Strong duty free and speciality retail performance buoys Sydney Airport in 2018

AUSTRALIA. Sydney Airport retail revenue climbed by 7.2% year-on-year in 2018, hitting A$357 million (US$254 million). The airport company highlighted the performance of the Heinemann Tax & Duty Free business as well as speciality stores in T1, plus the impact of new T2 leasing deals.

The commercial offer deepened during 2018, said the airport, aiding non-aeronautical revenue growth. Major developments in 2018 and planned for 2019 include enhanced T2 speciality retail, with JB Hi-Fi, Relay and Lego store openings; a T1 landside arrivals lounge and sleeping pods; a 78-room expansion of the Ibis Budget hotel, due for completion in mid-2019; and the addition of a new 430 room hotel delivering additional capacity.

Heinemann Tax & Duty Free: Strong performance helped retail growth outstrip increases in traffic in the year.

In T3 (Qantas) the airport pledged to deliver “an upgraded premium retail offer” after June 2019, once the airport takes over the operating lease from the airline. CEO Geoff Culbert said in a webcast to investors: “T3 currently has the lowest spend per passenger among our three terminals. That is surprising given the passenger demographic. We have plans to develop this.”

Commenting on the outlook for commercial, Culbert said: “It’s important to note that our non-aeronautical business represents 51% of our total revenue today. This provides significant resilience in the business model. We have a diversified revenue stream across retail, property and car parking.

“95% of our retail leases are underpinned by minimum guarantees; 98% of available property sites are leased. All of our retail and property leases have contracted escalations built in. The average tenure of our retail leases is five years and there is high demand among tenants to gain access to the airport.

“We also have opportunities to expand the retail footprint and are confident that there is demand to absorb that expansion, especially as we are growing by one million passengers a year.

“We negotiated 30 new retail leases in 2018 on superior terms, as well as 19 property leases, at an average of 4.5%. We opened eight new retail sites and nine more to come, which will deliver added revenue.”

Commercial investment in recent years was led by the highly respected General Manager, Retail Glyn Williams, who left on 31 January following a corporate reorganisation that sees the retail, property and landside operations and transport teams combined.
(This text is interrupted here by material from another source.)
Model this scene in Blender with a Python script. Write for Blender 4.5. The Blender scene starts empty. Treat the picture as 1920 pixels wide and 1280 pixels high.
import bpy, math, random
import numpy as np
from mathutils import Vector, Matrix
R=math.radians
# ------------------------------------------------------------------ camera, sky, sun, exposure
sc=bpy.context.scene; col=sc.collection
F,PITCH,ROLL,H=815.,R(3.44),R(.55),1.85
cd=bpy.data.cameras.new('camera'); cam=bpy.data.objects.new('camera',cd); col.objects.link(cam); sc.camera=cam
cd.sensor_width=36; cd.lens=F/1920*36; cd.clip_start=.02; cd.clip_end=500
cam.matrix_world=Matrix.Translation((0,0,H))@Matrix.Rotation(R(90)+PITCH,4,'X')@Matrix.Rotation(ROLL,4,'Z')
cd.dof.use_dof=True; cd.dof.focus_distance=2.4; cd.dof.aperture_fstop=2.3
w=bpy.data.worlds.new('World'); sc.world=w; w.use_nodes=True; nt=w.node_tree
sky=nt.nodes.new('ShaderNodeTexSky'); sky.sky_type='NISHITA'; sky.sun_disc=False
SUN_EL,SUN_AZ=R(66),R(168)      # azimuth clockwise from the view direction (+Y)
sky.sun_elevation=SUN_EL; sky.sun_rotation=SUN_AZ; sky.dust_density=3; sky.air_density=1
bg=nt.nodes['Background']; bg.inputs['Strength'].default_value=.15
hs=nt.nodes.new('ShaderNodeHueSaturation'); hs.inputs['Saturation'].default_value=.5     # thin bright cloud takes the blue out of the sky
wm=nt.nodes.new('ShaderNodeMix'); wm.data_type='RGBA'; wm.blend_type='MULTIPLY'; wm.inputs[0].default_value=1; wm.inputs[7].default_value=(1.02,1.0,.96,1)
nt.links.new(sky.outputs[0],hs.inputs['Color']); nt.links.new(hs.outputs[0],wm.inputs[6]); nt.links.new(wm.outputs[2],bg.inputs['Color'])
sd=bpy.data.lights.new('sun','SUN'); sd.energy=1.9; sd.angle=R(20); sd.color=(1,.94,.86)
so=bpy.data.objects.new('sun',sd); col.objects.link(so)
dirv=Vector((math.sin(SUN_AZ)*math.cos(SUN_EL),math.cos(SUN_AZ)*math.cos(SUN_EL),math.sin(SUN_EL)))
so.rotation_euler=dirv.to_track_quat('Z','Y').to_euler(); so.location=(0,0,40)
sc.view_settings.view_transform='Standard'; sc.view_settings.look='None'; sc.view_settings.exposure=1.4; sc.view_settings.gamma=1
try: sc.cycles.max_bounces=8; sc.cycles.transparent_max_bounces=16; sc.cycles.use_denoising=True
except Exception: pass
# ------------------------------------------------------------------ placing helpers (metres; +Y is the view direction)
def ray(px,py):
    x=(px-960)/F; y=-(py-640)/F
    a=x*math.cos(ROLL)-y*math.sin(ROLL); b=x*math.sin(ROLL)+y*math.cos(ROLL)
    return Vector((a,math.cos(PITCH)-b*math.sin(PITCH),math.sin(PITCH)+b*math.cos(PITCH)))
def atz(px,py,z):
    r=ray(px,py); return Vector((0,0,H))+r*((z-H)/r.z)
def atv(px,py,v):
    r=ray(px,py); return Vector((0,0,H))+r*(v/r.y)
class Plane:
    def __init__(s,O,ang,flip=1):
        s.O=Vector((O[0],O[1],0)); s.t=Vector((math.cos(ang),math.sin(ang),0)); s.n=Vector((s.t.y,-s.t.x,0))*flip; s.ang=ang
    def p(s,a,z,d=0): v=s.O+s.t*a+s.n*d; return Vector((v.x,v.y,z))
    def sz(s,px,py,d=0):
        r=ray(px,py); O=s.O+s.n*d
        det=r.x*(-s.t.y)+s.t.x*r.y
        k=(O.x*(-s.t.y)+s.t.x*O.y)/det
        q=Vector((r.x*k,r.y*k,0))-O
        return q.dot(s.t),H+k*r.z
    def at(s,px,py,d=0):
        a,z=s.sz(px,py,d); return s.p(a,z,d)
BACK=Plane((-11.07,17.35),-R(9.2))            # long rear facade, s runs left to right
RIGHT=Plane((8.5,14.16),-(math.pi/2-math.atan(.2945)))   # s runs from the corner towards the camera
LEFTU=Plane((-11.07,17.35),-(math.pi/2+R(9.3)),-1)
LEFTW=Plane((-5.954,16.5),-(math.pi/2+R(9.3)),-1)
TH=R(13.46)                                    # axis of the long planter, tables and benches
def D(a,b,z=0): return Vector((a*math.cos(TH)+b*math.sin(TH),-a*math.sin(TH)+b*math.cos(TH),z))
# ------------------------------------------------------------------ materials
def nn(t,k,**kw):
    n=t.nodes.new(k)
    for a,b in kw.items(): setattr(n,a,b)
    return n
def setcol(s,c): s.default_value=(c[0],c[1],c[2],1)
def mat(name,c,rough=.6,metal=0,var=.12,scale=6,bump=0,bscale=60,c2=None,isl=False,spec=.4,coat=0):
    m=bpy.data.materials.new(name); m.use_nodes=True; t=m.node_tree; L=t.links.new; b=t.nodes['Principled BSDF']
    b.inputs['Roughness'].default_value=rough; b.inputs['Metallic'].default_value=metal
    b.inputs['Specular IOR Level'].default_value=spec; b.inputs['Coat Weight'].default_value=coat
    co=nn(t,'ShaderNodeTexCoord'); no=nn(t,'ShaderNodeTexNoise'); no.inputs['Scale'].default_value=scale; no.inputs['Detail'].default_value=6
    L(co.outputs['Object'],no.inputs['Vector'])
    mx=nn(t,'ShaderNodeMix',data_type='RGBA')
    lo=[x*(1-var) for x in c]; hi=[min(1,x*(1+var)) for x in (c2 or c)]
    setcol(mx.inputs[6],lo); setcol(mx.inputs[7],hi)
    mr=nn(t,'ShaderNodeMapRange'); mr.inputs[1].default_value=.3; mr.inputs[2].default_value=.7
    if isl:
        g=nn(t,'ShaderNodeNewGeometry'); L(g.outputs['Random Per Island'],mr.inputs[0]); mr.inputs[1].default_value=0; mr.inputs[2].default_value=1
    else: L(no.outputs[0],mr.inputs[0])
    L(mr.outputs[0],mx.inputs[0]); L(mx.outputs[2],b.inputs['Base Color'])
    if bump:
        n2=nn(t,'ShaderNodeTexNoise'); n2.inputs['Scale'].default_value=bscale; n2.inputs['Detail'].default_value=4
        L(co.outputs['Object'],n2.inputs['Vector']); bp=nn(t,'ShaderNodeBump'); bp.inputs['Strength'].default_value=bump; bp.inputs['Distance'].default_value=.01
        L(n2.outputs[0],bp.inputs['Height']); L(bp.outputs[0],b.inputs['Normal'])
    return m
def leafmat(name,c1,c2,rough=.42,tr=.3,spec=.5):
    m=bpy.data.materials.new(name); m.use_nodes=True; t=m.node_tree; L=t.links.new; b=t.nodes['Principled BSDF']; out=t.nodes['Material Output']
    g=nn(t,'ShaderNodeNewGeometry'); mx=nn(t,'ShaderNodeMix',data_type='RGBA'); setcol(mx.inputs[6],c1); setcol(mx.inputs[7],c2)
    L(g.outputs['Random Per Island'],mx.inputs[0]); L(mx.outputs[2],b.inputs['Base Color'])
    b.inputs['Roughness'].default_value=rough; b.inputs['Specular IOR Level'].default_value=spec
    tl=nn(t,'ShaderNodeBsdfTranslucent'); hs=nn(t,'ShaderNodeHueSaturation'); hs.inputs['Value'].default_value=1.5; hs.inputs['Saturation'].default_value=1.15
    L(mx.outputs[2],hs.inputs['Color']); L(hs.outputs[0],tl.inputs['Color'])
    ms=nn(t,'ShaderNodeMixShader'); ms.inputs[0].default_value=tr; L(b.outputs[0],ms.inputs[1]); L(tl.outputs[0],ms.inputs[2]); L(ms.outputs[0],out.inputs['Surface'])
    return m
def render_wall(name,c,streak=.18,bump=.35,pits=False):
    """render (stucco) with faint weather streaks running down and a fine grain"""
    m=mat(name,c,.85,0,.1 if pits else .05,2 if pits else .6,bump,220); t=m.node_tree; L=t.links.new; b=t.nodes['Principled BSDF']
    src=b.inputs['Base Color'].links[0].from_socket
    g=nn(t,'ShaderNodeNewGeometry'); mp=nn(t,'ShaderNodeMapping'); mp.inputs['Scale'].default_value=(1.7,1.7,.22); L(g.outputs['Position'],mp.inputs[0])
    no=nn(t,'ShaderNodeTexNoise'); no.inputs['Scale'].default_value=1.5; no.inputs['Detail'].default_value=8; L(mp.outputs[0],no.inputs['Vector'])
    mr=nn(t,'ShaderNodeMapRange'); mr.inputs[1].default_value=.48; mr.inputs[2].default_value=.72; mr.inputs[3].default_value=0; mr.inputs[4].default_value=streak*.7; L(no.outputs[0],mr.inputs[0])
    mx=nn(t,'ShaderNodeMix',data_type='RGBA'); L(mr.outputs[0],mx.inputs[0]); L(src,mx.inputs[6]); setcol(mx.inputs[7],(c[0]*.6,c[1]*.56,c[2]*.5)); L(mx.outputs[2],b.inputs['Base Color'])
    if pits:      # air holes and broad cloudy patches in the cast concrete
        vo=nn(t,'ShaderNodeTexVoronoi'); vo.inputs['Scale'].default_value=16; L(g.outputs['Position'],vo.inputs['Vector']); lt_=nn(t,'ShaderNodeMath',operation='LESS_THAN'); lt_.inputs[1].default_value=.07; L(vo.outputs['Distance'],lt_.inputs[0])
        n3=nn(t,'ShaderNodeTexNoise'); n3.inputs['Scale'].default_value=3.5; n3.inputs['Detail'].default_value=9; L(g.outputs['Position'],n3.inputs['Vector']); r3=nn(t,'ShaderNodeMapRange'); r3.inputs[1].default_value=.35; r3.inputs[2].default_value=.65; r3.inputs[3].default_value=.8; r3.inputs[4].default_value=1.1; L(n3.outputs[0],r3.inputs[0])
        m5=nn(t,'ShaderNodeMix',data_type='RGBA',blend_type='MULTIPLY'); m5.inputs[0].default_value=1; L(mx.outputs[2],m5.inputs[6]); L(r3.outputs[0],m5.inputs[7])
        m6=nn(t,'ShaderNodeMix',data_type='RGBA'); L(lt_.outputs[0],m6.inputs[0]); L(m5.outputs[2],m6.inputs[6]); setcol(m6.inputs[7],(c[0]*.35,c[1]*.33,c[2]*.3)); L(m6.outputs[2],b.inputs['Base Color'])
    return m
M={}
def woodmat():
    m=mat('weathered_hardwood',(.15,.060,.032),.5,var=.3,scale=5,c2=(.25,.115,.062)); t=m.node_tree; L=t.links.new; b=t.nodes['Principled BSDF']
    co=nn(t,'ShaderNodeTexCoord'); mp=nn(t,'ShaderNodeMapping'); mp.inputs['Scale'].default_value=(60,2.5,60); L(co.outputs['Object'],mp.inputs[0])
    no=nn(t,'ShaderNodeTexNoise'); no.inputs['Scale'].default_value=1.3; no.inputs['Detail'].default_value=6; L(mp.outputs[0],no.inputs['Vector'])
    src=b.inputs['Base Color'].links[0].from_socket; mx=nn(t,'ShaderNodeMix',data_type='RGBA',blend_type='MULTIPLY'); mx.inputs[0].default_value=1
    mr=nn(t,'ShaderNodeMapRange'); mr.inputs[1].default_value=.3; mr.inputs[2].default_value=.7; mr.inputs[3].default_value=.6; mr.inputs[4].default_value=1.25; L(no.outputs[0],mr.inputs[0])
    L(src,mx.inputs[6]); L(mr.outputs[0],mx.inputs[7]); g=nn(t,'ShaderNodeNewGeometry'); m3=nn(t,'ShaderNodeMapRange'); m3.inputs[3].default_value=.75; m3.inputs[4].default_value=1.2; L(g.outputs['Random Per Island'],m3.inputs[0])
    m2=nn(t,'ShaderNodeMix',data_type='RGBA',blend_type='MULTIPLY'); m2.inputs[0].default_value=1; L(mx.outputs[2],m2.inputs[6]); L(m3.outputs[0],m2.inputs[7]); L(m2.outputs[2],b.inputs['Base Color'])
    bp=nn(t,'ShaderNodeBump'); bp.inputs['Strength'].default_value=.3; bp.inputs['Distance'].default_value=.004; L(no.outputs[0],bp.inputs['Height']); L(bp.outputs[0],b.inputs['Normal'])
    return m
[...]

The company created two P&L lines (from four), one each for aeronautical and non-aeronautical.

Leading the latter division (including retail, property and landside operations) is Vanessa Orth, who joined the company as Chief Commercial Officer Non-Aeronautical at the end of last year.

Picture of growth: The major revenue streams at Sydney Airport and their 2018 performance (above) and the key financials (below). (Source for all charts: Sydney Airport; click to enlarge).

Total revenue at Sydney Airport grew by 6.8% to A$1,584.9 million (US$1,127 million) in the year, with EBITDA up by 7.2% to A$1,282.6 million (US$912 million).

Sydney Airport handled a record 44.4 million passengers, up 2.5% on the previous year, with international passenger numbers growing 4.7% to 16.7 million.

Passenger profile: The fastest-growing passenger nationalities (left) and top ten by volume (right).

Sydney Airport CEO Geoff Culbert said: “Sydney Airport today announced a record result for the full year 2018, underpinned by another year of strong passenger numbers, an excellent performance across our non-aeronautical businesses, efficient capital investment and tightly controlled costs.

“Sydney Airport welcomed an additional 1.1 million passengers in 2018, with a strong performance from a diverse range of major markets, including the USA, China, India, Taiwan and Japan. This growth reflects our increasing diversity in airlines, routes, destinations and nationalities.

“EBITDA grew 7.2% on passenger growth of 2.5%. The key drivers were international passenger growth and a strong contribution from Retail and Property reflecting new leasing deals, strong duty free and speciality store performance, and a full trading year from our Mantra and Ibis Budget hotels.”